Top killers of kids in the ’50s.
1. Abandoned refrigerators
2. Failure to duck and cover
3. Tasty lead paint
4. Playing around at the dinner table
My husband tried to drop me off at my parents’ house when we were driving back from the airport after our honeymoon bc he had forgotten that we were, in fact, married and now lived in the same house.
When kids ask for a lollipop after a haircut it’s fine, but apparently when an adult asks for one after “doing a really good job sitting” it’s frowned upon. Unfair.
I could never run for any kind of office because if someone published how badly I lost I would cry.
Me “I AM THE CHOSEN ONE!”
Wife “Don’t be so dramatic. Everyone gets jury duty sometime”.
Me: Alexa, do you worry about being replaced by A.I.?
Alexa: Aye, aye is a term used in the Navy to indicate an order has been heard and understood.
on my last dying breath saying “please… tell her I love her…” and then handing a stranger a heart locket and when they open the necklace it’s a selfie of me
*sees Jaws in my yard* we’re gonna need a bigger milkshake
today i imagined a fleetwood mac cover band called meatwood flack and then made my brain apologize
Now that I’m in my mid-forties I think I’ll take up parkour.

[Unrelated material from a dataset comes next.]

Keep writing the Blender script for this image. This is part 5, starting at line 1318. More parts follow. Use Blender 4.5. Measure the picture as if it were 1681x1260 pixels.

I didn’t go to the Carribean, my tan is from standing infront of the rotisserie chicken at Costco
The cat hair really brings out the notes of fruit and cedar doesn’t it
– Me, if you’re drinking wine at my house
The existence of raw sexuality implies the existence of medium sexuality, but also well-done sexuality
Me: 🎶 Yesterday, all my troubles seemed so far away 🎶
Optometrist: “You need glasses.”
When there’s food around, our cat is like an adorable, fluffy shark circling round.